**SHORT PROBLEM:**
What lies from the line containing "Write part 4" through the line containing "put(mb, 'crank_rod', M['white_metal'], bt)"? Print exactly those lines, with both ends, and no others.

**EXERCISE MATERIAL:**
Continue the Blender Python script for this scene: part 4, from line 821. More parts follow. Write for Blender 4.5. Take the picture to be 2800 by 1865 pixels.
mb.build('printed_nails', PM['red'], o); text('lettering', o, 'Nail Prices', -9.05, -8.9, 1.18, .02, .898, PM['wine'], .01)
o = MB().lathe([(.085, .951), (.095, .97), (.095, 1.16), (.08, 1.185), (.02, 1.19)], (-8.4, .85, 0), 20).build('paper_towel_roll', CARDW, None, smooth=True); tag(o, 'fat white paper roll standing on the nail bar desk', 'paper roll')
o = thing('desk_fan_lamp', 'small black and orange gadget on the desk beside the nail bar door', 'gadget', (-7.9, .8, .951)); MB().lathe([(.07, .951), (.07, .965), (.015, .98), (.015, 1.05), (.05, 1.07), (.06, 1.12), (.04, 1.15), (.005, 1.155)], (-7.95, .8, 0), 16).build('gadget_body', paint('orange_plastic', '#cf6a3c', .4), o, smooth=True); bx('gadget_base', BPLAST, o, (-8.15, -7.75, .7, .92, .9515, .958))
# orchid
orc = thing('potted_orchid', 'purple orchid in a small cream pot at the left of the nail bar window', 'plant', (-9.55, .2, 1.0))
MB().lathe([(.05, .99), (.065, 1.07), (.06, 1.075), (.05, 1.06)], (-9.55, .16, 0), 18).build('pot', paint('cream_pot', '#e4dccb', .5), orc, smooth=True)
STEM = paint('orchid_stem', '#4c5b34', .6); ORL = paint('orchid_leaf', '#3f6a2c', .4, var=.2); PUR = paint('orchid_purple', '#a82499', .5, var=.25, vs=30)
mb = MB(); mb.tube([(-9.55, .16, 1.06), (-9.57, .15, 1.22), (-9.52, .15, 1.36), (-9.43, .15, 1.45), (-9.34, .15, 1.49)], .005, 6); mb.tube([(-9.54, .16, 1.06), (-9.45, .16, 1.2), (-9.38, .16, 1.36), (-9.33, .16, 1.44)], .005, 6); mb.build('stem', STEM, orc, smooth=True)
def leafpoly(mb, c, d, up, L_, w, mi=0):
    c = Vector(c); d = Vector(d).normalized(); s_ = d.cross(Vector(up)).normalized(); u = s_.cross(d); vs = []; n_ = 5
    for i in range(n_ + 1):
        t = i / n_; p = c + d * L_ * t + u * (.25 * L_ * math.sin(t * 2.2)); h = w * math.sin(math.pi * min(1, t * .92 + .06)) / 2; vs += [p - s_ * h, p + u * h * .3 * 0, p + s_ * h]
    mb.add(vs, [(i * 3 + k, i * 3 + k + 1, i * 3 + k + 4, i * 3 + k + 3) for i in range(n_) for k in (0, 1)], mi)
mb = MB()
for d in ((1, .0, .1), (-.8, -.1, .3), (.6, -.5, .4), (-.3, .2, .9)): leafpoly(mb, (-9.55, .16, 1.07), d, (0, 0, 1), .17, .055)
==
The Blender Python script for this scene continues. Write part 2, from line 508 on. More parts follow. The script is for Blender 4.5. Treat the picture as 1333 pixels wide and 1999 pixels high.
...
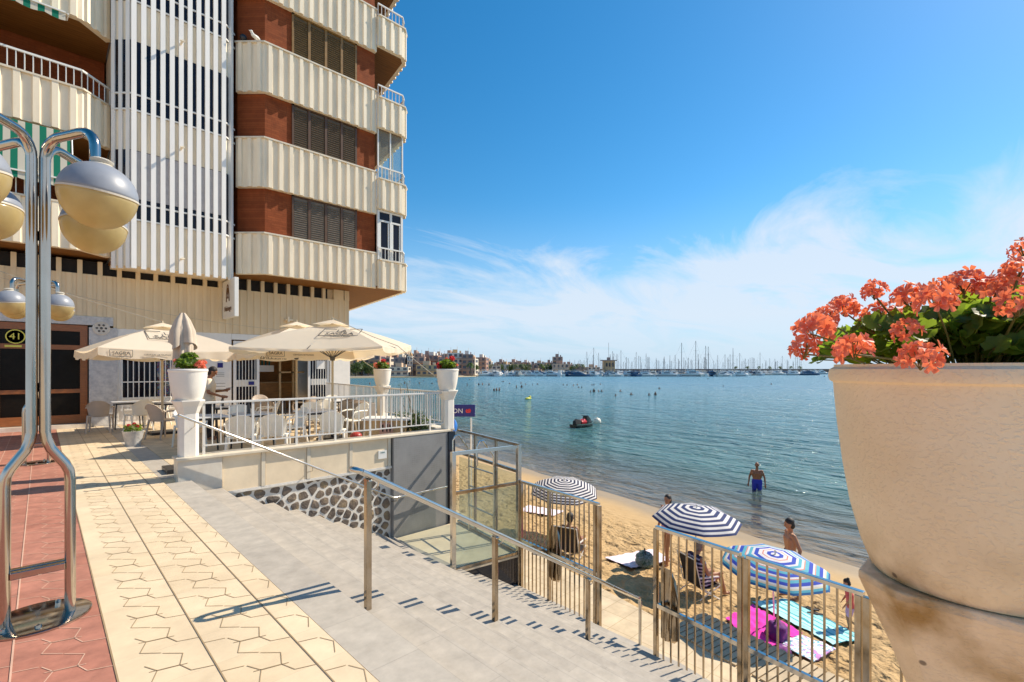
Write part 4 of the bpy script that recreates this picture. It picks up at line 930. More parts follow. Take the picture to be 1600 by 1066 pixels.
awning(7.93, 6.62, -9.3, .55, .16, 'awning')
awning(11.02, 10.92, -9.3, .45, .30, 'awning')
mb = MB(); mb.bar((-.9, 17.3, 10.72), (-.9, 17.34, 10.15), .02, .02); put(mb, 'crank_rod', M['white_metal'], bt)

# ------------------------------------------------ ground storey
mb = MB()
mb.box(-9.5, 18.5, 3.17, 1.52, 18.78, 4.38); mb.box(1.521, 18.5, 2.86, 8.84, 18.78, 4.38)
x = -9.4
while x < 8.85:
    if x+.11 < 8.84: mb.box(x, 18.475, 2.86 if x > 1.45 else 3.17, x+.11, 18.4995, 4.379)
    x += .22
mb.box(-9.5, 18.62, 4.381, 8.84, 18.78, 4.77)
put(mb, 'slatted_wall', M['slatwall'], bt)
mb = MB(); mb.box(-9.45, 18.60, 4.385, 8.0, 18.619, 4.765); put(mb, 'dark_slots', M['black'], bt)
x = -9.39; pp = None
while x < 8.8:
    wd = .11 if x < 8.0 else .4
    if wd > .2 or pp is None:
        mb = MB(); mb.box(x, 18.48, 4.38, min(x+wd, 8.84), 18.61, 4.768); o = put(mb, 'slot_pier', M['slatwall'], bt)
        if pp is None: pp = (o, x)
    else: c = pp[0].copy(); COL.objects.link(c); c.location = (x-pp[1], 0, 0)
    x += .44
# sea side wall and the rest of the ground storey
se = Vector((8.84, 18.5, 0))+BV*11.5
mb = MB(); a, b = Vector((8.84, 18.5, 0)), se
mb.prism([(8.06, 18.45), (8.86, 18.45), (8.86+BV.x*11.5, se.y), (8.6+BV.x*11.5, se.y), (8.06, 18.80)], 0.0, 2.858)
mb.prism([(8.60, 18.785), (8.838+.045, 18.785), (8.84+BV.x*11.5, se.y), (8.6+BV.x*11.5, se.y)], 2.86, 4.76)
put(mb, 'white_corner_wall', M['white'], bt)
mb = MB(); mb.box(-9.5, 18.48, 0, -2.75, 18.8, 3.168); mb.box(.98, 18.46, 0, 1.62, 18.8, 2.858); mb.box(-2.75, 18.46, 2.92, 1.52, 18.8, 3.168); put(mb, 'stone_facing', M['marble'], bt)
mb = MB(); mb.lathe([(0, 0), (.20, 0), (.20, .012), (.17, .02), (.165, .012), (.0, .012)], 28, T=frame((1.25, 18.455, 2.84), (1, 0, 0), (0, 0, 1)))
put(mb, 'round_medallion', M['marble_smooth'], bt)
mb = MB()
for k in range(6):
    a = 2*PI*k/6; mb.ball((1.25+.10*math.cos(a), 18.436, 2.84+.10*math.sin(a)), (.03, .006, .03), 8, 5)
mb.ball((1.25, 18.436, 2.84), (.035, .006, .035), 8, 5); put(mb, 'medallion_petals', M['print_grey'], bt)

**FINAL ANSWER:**
Write part 4 of the bpy script that recreates this picture. It picks up at line 930. More parts follow. Take the picture to be 1600 by 1066 pixels.
awning(7.93, 6.62, -9.3, .55, .16, 'awning')
awning(11.02, 10.92, -9.3, .45, .30, 'awning')
mb = MB(); mb.bar((-.9, 17.3, 10.72), (-.9, 17.34, 10.15), .02, .02); put(mb, 'crank_rod', M['white_metal'], bt)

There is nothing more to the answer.